Records with scene code
>>>>
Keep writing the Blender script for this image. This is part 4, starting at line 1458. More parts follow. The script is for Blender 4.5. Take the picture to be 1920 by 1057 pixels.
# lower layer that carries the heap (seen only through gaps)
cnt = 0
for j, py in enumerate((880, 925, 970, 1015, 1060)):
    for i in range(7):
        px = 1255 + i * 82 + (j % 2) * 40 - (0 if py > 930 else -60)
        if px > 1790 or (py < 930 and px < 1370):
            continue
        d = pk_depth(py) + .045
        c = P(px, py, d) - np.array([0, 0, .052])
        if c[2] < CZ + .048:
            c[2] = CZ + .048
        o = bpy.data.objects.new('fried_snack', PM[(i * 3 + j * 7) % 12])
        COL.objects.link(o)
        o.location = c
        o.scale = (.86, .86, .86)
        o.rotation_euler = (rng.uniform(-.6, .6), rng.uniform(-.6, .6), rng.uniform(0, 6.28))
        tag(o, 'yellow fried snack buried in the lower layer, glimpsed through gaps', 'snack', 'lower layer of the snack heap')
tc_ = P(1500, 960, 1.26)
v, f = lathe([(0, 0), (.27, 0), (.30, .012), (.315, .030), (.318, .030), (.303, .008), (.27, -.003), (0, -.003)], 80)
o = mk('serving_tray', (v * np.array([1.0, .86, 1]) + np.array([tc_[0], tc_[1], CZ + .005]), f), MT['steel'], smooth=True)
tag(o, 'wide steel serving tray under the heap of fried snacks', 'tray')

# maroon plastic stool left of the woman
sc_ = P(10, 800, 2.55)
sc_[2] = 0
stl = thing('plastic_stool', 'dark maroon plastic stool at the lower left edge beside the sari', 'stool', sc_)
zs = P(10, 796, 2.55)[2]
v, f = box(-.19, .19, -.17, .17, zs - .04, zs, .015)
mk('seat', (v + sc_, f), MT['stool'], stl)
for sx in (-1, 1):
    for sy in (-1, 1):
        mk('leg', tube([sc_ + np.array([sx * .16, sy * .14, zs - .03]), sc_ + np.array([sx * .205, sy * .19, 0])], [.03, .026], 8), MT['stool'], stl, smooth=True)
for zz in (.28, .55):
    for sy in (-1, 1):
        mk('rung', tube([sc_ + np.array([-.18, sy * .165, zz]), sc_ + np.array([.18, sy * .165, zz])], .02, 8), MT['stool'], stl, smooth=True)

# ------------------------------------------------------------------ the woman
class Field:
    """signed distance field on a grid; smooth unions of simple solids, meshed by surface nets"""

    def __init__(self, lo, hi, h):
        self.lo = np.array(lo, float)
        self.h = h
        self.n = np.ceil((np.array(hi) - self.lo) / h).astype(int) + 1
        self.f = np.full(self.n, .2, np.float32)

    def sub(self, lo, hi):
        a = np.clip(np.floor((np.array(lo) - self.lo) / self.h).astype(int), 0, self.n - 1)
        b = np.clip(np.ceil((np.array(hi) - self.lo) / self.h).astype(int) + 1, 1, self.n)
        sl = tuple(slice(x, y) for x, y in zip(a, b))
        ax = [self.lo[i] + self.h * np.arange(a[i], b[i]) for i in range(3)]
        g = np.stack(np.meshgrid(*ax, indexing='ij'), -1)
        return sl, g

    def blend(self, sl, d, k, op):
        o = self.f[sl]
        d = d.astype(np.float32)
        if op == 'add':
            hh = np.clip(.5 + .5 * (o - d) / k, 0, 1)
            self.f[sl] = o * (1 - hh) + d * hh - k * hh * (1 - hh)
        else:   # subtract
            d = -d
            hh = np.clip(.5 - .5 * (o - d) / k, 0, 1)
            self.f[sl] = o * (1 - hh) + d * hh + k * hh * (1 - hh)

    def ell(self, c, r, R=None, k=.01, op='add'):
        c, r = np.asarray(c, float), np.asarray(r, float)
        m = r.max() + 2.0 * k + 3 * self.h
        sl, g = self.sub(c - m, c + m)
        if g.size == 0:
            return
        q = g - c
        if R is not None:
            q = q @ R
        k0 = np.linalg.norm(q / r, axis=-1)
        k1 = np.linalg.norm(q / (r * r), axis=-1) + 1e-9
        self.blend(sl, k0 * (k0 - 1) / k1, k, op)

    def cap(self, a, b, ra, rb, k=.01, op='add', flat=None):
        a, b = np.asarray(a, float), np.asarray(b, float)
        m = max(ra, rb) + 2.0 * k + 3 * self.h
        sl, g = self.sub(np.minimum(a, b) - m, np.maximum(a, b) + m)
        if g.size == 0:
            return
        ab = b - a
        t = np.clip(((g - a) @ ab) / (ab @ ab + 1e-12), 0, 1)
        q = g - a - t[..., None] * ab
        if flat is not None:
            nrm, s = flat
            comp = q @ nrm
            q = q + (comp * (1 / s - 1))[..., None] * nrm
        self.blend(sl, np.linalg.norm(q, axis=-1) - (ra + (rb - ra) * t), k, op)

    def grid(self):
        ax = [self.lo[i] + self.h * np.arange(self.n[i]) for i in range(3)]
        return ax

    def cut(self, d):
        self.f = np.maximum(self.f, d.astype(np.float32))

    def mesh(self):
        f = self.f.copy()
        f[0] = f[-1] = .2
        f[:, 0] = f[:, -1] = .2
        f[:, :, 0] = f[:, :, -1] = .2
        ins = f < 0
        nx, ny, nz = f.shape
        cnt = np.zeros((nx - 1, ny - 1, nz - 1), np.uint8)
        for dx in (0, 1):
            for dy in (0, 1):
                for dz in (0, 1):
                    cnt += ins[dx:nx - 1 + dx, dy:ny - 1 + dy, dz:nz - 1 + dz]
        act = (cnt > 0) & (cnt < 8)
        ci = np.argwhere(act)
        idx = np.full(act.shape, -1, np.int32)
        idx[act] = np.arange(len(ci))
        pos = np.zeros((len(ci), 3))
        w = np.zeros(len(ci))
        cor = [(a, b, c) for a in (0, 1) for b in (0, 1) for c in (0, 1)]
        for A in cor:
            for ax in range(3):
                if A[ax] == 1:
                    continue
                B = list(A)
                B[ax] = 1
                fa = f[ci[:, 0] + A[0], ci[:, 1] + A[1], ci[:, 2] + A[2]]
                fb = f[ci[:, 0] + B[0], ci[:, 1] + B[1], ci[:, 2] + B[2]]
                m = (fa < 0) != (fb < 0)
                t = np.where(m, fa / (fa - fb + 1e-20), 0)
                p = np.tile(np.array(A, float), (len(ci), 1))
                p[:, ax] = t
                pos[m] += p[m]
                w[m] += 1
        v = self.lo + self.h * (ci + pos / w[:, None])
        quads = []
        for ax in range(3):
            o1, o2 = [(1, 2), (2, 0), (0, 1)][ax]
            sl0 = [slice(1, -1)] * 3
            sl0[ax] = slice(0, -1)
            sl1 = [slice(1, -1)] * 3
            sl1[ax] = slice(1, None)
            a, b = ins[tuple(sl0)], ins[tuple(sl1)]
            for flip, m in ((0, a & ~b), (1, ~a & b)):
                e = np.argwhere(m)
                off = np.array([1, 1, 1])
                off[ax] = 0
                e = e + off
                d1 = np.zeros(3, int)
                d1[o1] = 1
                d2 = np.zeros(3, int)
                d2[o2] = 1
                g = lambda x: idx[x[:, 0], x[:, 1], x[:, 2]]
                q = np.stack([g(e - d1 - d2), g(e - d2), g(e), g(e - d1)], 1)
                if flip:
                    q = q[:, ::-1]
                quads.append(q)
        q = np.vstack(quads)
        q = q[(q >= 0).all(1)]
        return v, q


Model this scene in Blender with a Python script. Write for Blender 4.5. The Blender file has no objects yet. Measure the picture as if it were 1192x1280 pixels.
<<<<
Output the listing above without altering a single character.

Keep writing the Blender script for this image. This is part 4, starting at line 1458. More parts follow. The script is for Blender 4.5. Take the picture to be 1920 by 1057 pixels.
# lower layer that carries the heap (seen only through gaps)
cnt = 0
for j, py in enumerate((880, 925, 970, 1015, 1060)):
    for i in range(7):
        px = 1255 + i * 82 + (j % 2) * 40 - (0 if py > 930 else -60)
        if px > 1790 or (py < 930 and px < 1370):
            continue
        d = pk_depth(py) + .045
        c = P(px, py, d) - np.array([0, 0, .052])
        if c[2] < CZ + .048:
            c[2] = CZ + .048
        o = bpy.data.objects.new('fried_snack', PM[(i * 3 + j * 7) % 12])
        COL.objects.link(o)
        o.location = c
        o.scale = (.86, .86, .86)
        o.rotation_euler = (rng.uniform(-.6, .6), rng.uniform(-.6, .6), rng.uniform(0, 6.28))
        tag(o, 'yellow fried snack buried in the lower layer, glimpsed through gaps', 'snack', 'lower layer of the snack heap')
tc_ = P(1500, 960, 1.26)
v, f = lathe([(0, 0), (.27, 0), (.30, .012), (.315, .030), (.318, .030), (.303, .008), (.27, -.003), (0, -.003)], 80)
o = mk('serving_tray', (v * np.array([1.0, .86, 1]) + np.array([tc_[0], tc_[1], CZ + .005]), f), MT['steel'], smooth=True)
tag(o, 'wide steel serving tray under the heap of fried snacks', 'tray')

# maroon plastic stool left of the woman
sc_ = P(10, 800, 2.55)
sc_[2] = 0
stl = thing('plastic_stool', 'dark maroon plastic stool at the lower left edge beside the sari', 'stool', sc_)
zs = P(10, 796, 2.55)[2]
v, f = box(-.19, .19, -.17, .17, zs - .04, zs, .015)
mk('seat', (v + sc_, f), MT['stool'], stl)
for sx in (-1, 1):
    for sy in (-1, 1):
        mk('leg', tube([sc_ + np.array([sx * .16, sy * .14, zs - .03]), sc_ + np.array([sx * .205, sy * .19, 0])], [.03, .026], 8), MT['stool'], stl, smooth=True)
for zz in (.28, .55):
    for sy in (-1, 1):
        mk('rung', tube([sc_ + np.array([-.18, sy * .165, zz]), sc_ + np.array([.18, sy * .165, zz])], .02, 8), MT['stool'], stl, smooth=True)

# ------------------------------------------------------------------ the woman
class Field:
    """signed distance field on a grid; smooth unions of simple solids, meshed by surface nets"""

    def __init__(self, lo, hi, h):
        self.lo = np.array(lo, float)
        self.h = h
        self.n = np.ceil((np.array(hi) - self.lo) / h).astype(int) + 1
        self.f = np.full(self.n, .2, np.float32)

    def sub(self, lo, hi):
        a = np.clip(np.floor((np.array(lo) - self.lo) / self.h).astype(int), 0, self.n - 1)
        b = np.clip(np.ceil((np.array(hi) - self.lo) / self.h).astype(int) + 1, 1, self.n)
        sl = tuple(slice(x, y) for x, y in zip(a, b))
        ax = [self.lo[i] + self.h * np.arange(a[i], b[i]) for i in range(3)]
        g = np.stack(np.meshgrid(*ax, indexing='ij'), -1)
        return sl, g

    def blend(self, sl, d, k, op):
        o = self.f[sl]
        d = d.astype(np.float32)
        if op == 'add':
            hh = np.clip(.5 + .5 * (o - d) / k, 0, 1)
            self.f[sl] = o * (1 - hh) + d * hh - k * hh * (1 - hh)
        else:   # subtract
            d = -d
            hh = np.clip(.5 - .5 * (o - d) / k, 0, 1)
            self.f[sl] = o * (1 - hh) + d * hh + k * hh * (1 - hh)

    def ell(self, c, r, R=None, k=.01, op='add'):
        c, r = np.asarray(c, float), np.asarray(r, float)
        m = r.max() + 2.0 * k + 3 * self.h
        sl, g = self.sub(c - m, c + m)
        if g.size == 0:
            return
        q = g - c
        if R is not None:
            q = q @ R
        k0 = np.linalg.norm(q / r, axis=-1)
        k1 = np.linalg.norm(q / (r * r), axis=-1) + 1e-9
        self.blend(sl, k0 * (k0 - 1) / k1, k, op)

    def cap(self, a, b, ra, rb, k=.01, op='add', flat=None):
        a, b = np.asarray(a, float), np.asarray(b, float)
        m = max(ra, rb) + 2.0 * k + 3 * self.h
        sl, g = self.sub(np.minimum(a, b) - m, np.maximum(a, b) + m)
        if g.size == 0:
            return
        ab = b - a
        t = np.clip(((g - a) @ ab) / (ab @ ab + 1e-12), 0, 1)
        q = g - a - t[..., None] * ab
        if flat is not None:
            nrm, s = flat
            comp = q @ nrm
            q = q + (comp * (1 / s - 1))[..., None] * nrm
        self.blend(sl, np.linalg.norm(q, axis=-1) - (ra + (rb - ra) * t), k, op)

    def grid(self):
        ax = [self.lo[i] + self.h * np.arange(self.n[i]) for i in range(3)]
        return ax

    def cut(self, d):
        self.f = np.maximum(self.f, d.astype(np.float32))

    def mesh(self):
        f = self.f.copy()
        f[0] = f[-1] = .2
        f[:, 0] = f[:, -1] = .2
        f[:, :, 0] = f[:, :, -1] = .2
        ins = f < 0
        nx, ny, nz = f.shape
        cnt = np.zeros((nx - 1, ny - 1, nz - 1), np.uint8)
        for dx in (0, 1):
            for dy in (0, 1):
                for dz in (0, 1):
                    cnt += ins[dx:nx - 1 + dx, dy:ny - 1 + dy, dz:nz - 1 + dz]
        act = (cnt > 0) & (cnt < 8)
        ci = np.argwhere(act)
        idx = np.full(act.shape, -1, np.int32)
        idx[act] = np.arange(len(ci))
        pos = np.zeros((len(ci), 3))
        w = np.zeros(len(ci))
        cor = [(a, b, c) for a in (0, 1) for b in (0, 1) for c in (0, 1)]
        for A in cor:
            for ax in range(3):
                if A[ax] == 1:
                    continue
                B = list(A)
                B[ax] = 1
                fa = f[ci[:, 0] + A[0], ci[:, 1] + A[1], ci[:, 2] + A[2]]
                fb = f[ci[:, 0] + B[0], ci[:, 1] + B[1], ci[:, 2] + B[2]]
                m = (fa < 0) != (fb < 0)
                t = np.where(m, fa / (fa - fb + 1e-20), 0)
                p = np.tile(np.array(A, float), (len(ci), 1))
                p[:, ax] = t
                pos[m] += p[m]
                w[m] += 1
        v = self.lo + self.h * (ci + pos / w[:, None])
        quads = []
        for ax in range(3):
            o1, o2 = [(1, 2), (2, 0), (0, 1)][ax]
            sl0 = [slice(1, -1)] * 3
            sl0[ax] = slice(0, -1)
            sl1 = [slice(1, -1)] * 3
            sl1[ax] = slice(1, None)
            a, b = ins[tuple(sl0)], ins[tuple(sl1)]
            for flip, m in ((0, a & ~b), (1, ~a & b)):
                e = np.argwhere(m)
                off = np.array([1, 1, 1])
                off[ax] = 0
                e = e + off
                d1 = np.zeros(3, int)
                d1[o1] = 1
                d2 = np.zeros(3, int)
                d2[o2] = 1
                g = lambda x: idx[x[:, 0], x[:, 1], x[:, 2]]
                q = np.stack([g(e - d1 - d2), g(e - d2), g(e), g(e - d1)], 1)
                if flip:
                    q = q[:, ::-1]
                quads.append(q)
        q = np.vstack(quads)
        q = q[(q >= 0).all(1)]
        return v, q


Model this scene in Blender with a Python script. Write for Blender 4.5. The Blender file has no objects yet. Measure the picture as if it were 1192x1280 pixels.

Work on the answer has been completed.